How it is. I arrive at MIT full of energy and wonder. Professors, betting on my capacity for hard work, pull me aside and say, "Hey you, come work with me." I spend two weeks reading papers. After that, I work night and day trying to produce a paper for a conference deadline. I discover some "productivity techniques:" I eat less and sleep less and produce more work for two weeks.  Then I burn out for two months. Despite this sacrifice, the world does not seem to care how brilliant my advisor thinks our ideas are. We have another paper deadline. My advisor gives me all feedback between midnight and the 7am deadline. Learning from this, I become nocturnal in preparation for future deadlines. I spend most of my days (well, nights) installing obscure software packages and decompiling byte code into a more complex representation of the byte code. Nobody calls or texts anymore. During all this, I learn that the two-body problem** is one of many reasons I should avoid making eye contact with male academics, lest we accidentally fall in love and into a mutually destructive future. Reality crushes my soul.

And then. I stop idealizing science. I realize that even though science is conducted by humans according to subjective standards, we can still make progress. I accept that doing research means doing hard and often unglamourous work. I learn to play the game and to sell my ideas. I also learn to combat sexism, racism, homophobia, xenophobia, and dust allergies in my own life. Most importantly, I learn to enjoy myself.

To be continued: I am still in my fifth year of graduate school.

Addendum: Readers have noted that this paints a somewhat dismal picture of Ph.D. life. I describe some more positive aspects of this experience in this other post, Reasons to Pursue a Ph.D.

* Philosopher Bertrand Russell has also received the Nobel Prize in Literature.
** The difficulty of negotiating geographically colocated academic positions.

12 comments:

Unknown said...

Jean--remember when we tried to see who could finish grad school first?
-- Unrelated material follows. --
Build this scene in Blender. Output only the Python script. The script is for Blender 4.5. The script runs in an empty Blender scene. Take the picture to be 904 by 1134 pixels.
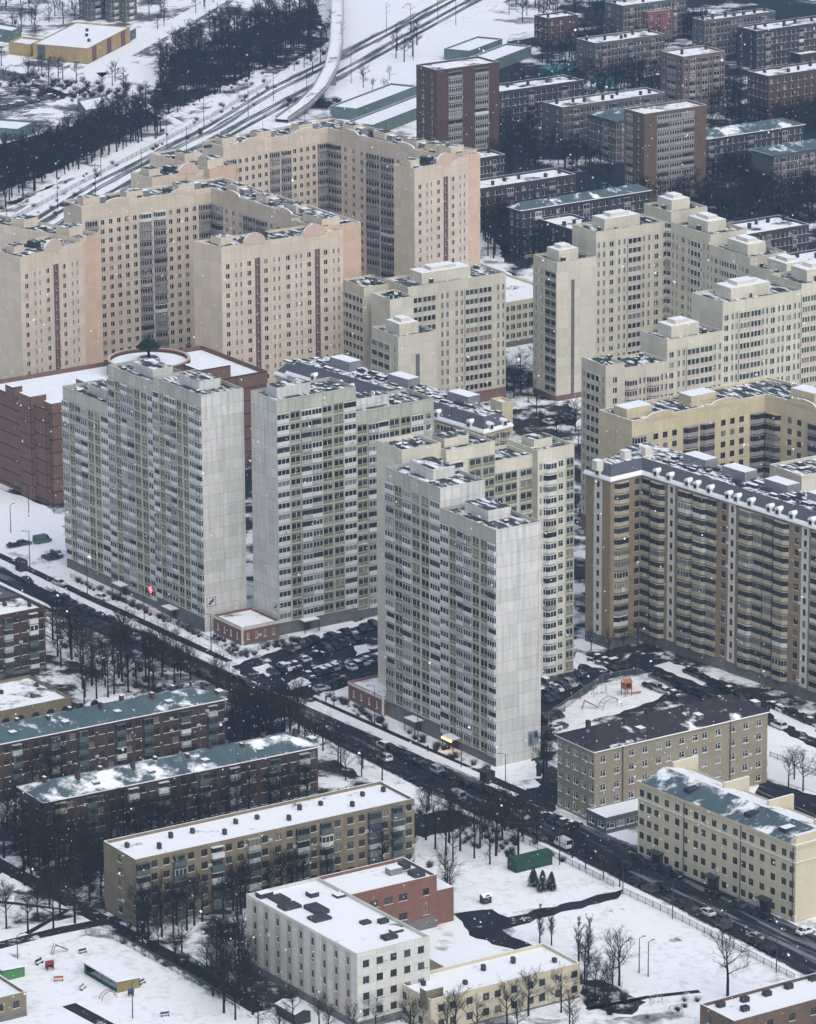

Haha, why on Earth would we ever try to make something as crazy as grad school more intense? -Arun.

Jean said...

Arun, yes--aren't we still having that competition?

In all seriousness, at some point I realized that even though grad school is intense, it's probably less intense than what comes next, especially if we become junior faculty. So we should enjoy the ride and learn a lot while we still have the time and resources.

...But you aren't graduating yet, are you? Because then I would lose. ;)

Unknown said...

Jean, strike every other sentence in the "how I thought graduate school would be", and you'd be right :-)

female grad student said...

Such an honest post :)
It is scary how close my 'how i thought it would be ..' is to yours ..

:D

Unknown said...

Hi Jean, you're still in your 5th year? It feels like I've known you longer than that ... I guess that sounds right, though. Hope all is going well.

Unknown said...

@Jean: Done (hopefully) by Dec. 2013. So, as of now, we're still both in the race :). I have a sense though that you will finish before me :).

tess said...

Well said. I'm happy to have come across your wise, academic, newsy blog. It's nice to be far away from school -- I'm a mid-life librarian -- and eavesdrop on the ideas of smart young people. Keep writing.